WHAT YOU ARE ASKED TO DO
Omit every picture and write out the rest of the records exactly.
━━━ ENTRIES
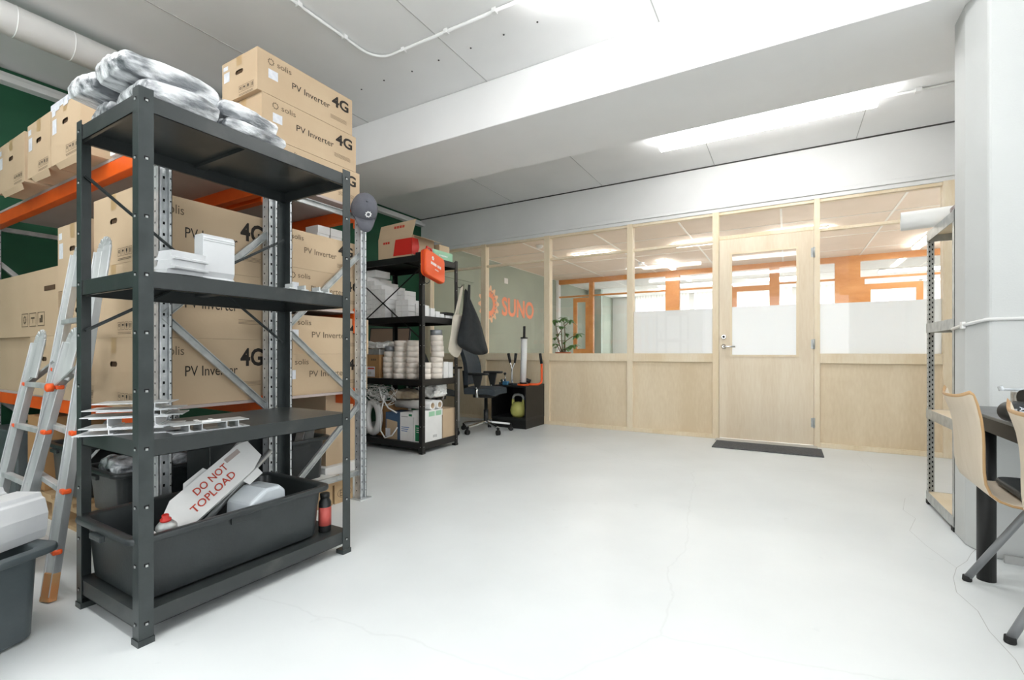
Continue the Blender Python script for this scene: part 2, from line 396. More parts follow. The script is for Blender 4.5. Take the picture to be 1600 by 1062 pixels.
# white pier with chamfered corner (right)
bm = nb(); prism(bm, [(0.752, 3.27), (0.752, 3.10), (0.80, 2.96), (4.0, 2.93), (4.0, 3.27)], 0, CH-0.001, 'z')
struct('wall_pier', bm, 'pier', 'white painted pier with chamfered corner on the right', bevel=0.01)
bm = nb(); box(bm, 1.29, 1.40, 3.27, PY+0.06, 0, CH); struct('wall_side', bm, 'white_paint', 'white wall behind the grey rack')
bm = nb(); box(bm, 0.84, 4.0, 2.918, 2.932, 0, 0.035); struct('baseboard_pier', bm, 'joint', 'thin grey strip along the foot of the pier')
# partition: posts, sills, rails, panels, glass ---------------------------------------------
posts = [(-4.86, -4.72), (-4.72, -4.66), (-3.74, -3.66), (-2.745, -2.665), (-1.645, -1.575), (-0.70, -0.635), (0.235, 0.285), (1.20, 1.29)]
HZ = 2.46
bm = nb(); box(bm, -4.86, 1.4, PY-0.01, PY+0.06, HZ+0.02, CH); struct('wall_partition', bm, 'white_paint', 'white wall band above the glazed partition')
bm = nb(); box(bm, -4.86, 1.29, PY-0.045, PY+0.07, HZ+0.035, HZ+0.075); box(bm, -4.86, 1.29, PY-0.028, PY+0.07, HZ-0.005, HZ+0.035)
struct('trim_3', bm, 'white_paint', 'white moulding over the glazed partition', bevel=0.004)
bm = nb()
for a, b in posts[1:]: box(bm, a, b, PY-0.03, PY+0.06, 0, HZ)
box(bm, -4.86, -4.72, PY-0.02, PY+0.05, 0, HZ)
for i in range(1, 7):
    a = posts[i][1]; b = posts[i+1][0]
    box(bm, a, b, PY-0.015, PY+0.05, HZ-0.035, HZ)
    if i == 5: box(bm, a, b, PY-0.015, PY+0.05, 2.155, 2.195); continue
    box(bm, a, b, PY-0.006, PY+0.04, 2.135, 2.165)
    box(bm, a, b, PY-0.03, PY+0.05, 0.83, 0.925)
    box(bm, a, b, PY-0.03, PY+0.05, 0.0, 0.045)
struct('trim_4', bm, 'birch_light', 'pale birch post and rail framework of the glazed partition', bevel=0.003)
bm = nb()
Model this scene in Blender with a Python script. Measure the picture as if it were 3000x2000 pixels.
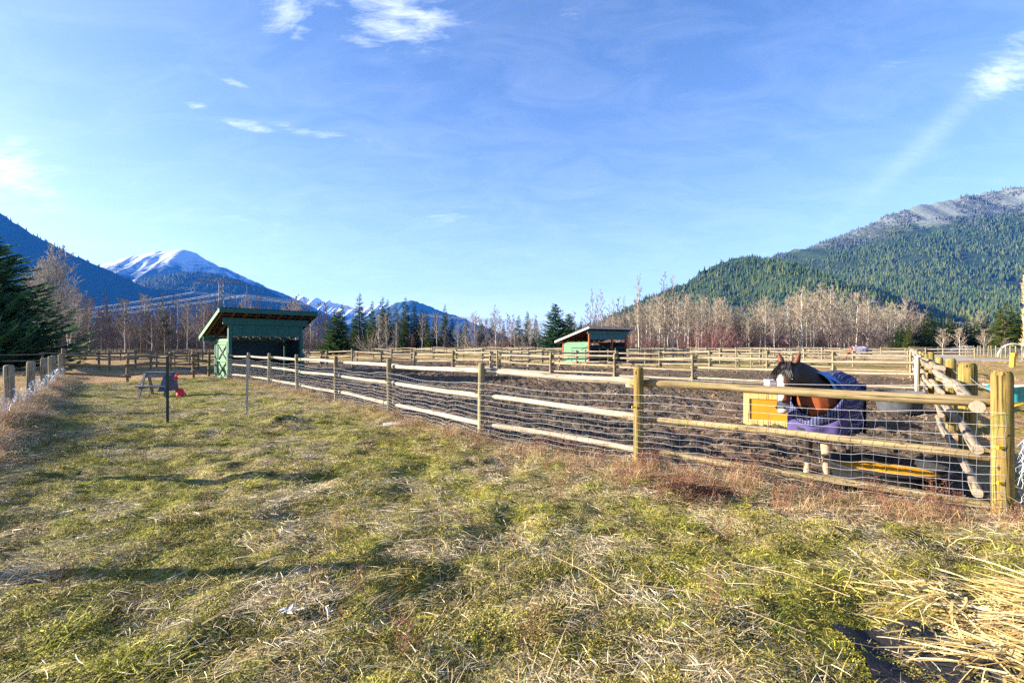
━━━━━━
RESULT OF THE TASK
Continue the Blender Python script for this scene: part 2, from line 396. More parts follow. The script is for Blender 4.5. Take the picture to be 1600 by 1062 pixels.
# white pier with chamfered corner (right)
bm = nb(); prism(bm, [(0.752, 3.27), (0.752, 3.10), (0.80, 2.96), (4.0, 2.93), (4.0, 3.27)], 0, CH-0.001, 'z')
struct('wall_pier', bm, 'pier', 'white painted pier with chamfered corner on the right', bevel=0.01)
bm = nb(); box(bm, 1.29, 1.40, 3.27, PY+0.06, 0, CH); struct('wall_side', bm, 'white_paint', 'white wall behind the grey rack')
bm = nb(); box(bm, 0.84, 4.0, 2.918, 2.932, 0, 0.035); struct('baseboard_pier', bm, 'joint', 'thin grey strip along the foot of the pier')
# partition: posts, sills, rails, panels, glass ---------------------------------------------
posts = [(-4.86, -4.72), (-4.72, -4.66), (-3.74, -3.66), (-2.745, -2.665), (-1.645, -1.575), (-0.70, -0.635), (0.235, 0.285), (1.20, 1.29)]
HZ = 2.46
bm = nb(); box(bm, -4.86, 1.4, PY-0.01, PY+0.06, HZ+0.02, CH); struct('wall_partition', bm, 'white_paint', 'white wall band above the glazed partition')
bm = nb(); box(bm, -4.86, 1.29, PY-0.045, PY+0.07, HZ+0.035, HZ+0.075); box(bm, -4.86, 1.29, PY-0.028, PY+0.07, HZ-0.005, HZ+0.035)
struct('trim_3', bm, 'white_paint', 'white moulding over the glazed partition', bevel=0.004)
bm = nb()
for a, b in posts[1:]: box(bm, a, b, PY-0.03, PY+0.06, 0, HZ)
box(bm, -4.86, -4.72, PY-0.02, PY+0.05, 0, HZ)
for i in range(1, 7):
    a = posts[i][1]; b = posts[i+1][0]
    box(bm, a, b, PY-0.015, PY+0.05, HZ-0.035, HZ)
    if i == 5: box(bm, a, b, PY-0.015, PY+0.05, 2.155, 2.195); continue
    box(bm, a, b, PY-0.006, PY+0.04, 2.135, 2.165)
    box(bm, a, b, PY-0.03, PY+0.05, 0.83, 0.925)
    box(bm, a, b, PY-0.03, PY+0.05, 0.0, 0.045)
struct('trim_4', bm, 'birch_light', 'pale birch post and rail framework of the glazed partition', bevel=0.003)
bm = nb()
Model this scene in Blender with a Python script. Measure the picture as if it were 3000x2000 pixels.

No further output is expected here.